Each May, these speeches offer a window in the varieties of success. And there’s one common theme that resonates from all these known winners: Losing.

“There’s going to be tough times,” said John Harbaugh, the New York Giants coach and recently fired Baltimore Ravens coach to Miami (Ohio) University graduates. “They’re going to show up. You might get a call with some bad news — maybe about your job. Maybe they’ll tell you they don’t want you anymore. Time to move on. It happens. In those moments, I hope you find resilience and be able to rejoice in all the good times you’ll still have.”

Lindsey Vonn, still recovering from her Olympic ski accident in February, told University of Southern California graduates, “I’m not up here to tell you how to win. I’m up here to tell you how to keep going when you fall and why, if you do, the winning will come.”

She didn’t change her ways despite criticism that, “my style was too wrong, that I was too aggressive, that I didn’t have the right body type or simply have what it took.” She kept going despite, “moments where defeat almost consumed me,” she said.
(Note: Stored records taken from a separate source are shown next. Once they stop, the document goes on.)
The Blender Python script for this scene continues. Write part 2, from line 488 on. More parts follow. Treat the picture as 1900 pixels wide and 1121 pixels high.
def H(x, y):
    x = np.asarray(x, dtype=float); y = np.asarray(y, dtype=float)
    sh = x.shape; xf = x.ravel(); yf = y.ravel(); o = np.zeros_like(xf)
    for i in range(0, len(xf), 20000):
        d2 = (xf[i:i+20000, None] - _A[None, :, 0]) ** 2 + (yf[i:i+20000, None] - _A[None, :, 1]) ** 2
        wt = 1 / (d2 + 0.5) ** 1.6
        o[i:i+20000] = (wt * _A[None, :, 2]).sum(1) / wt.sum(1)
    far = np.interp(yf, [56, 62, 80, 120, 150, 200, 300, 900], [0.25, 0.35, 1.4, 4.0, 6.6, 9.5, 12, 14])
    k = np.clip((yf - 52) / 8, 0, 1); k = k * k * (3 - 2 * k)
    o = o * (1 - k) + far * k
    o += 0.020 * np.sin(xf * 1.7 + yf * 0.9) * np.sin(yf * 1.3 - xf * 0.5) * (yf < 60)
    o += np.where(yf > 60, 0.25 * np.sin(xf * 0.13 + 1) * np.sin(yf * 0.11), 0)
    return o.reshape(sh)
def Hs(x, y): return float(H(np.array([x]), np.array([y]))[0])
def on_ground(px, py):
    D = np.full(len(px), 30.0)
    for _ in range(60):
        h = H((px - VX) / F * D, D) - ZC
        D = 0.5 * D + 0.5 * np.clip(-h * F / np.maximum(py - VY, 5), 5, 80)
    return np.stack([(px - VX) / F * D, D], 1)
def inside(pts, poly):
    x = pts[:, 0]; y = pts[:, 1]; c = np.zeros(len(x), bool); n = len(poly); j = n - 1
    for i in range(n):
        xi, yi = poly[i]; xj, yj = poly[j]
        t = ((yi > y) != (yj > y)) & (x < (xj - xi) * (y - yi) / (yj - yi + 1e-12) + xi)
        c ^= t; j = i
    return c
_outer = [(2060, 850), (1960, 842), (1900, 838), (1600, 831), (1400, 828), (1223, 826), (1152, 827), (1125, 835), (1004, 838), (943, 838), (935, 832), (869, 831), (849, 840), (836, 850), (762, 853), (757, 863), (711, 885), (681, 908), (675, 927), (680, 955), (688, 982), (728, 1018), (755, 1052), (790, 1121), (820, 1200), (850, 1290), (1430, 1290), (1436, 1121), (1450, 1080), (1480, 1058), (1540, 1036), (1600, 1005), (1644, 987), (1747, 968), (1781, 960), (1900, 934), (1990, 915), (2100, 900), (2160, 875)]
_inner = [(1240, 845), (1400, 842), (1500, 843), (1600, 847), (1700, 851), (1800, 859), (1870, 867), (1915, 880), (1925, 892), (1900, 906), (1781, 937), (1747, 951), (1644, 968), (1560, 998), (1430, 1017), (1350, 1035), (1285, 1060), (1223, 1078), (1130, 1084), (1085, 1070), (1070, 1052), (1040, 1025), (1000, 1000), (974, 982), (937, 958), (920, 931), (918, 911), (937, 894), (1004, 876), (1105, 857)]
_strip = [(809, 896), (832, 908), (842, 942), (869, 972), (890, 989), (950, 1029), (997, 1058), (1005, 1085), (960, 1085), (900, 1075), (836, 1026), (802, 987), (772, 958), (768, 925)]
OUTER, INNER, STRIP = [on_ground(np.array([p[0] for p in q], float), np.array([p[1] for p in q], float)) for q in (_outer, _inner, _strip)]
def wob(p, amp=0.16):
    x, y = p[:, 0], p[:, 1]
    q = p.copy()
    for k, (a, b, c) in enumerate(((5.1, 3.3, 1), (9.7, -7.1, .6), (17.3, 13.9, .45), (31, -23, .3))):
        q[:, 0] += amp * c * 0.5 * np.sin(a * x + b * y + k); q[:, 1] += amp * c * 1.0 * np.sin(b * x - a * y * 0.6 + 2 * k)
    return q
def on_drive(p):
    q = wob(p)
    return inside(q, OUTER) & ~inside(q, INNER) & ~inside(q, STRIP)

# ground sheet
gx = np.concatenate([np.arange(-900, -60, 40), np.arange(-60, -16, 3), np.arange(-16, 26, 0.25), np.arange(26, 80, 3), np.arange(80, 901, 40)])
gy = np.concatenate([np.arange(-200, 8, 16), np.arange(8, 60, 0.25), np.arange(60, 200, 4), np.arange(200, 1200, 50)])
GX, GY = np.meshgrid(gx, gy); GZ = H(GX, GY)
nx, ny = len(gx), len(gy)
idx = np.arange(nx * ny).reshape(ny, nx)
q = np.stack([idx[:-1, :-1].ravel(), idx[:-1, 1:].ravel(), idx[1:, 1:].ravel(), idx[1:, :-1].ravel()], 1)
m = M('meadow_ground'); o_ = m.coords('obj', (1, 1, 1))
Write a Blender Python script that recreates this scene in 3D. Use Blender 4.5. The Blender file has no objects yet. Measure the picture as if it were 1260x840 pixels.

“One of the few guarantees in life is that you’re going to fall and it’s going to hurt. In that moment, how you respond will matter more than anything else. What can this teach me? Then get back up and apply what you learned. And go again.”

It’s not just coaches and athletes counseling America’s graduates again this May. Every walk in life gets to offer its lessons in commencement season. For instance, country singer Eric Church said life, like a guitar, needs everything working in harmony from family to faith to community.

“Six strings,” Church told North Carolina graduates. “When all six are in tune, the chords they make can stop a conversation cold, carry a broken person through the worst night of their life, or make a room full of strangers feel for three minutes like they’ve known each other forever. But if even one is off, the whole chord unravels.”

Here’s what these commencement addresses teaches you, year after year: The successful get to tell their story. They walked the walk. Now players from the dynastic New England Patriots get to talk the talk. It’s not just a big name like Brady.

“I believe our biggest strength was our togetherness, our brotherhood, our connectivity, the way we did life together,” Patriots special-team star Matthew Slater told Providence College graduates. “We laughed together. We cried together. We struggled together.

“And ultimately, we grew together. We shared a human experience, and we understood that we were part of something bigger than ourselves.”

They can joke about it now, too.

“I usually don’t do well with compliments — I had a coach for 20 years tell me how s— I was every day,” Brady said.

He then offered the graduates what passes as sports wisdom.

“The tests are over in school — thank God — but the tests in life, they never end. You will be tested every day, and those tests are the prep for the life that you want to live.”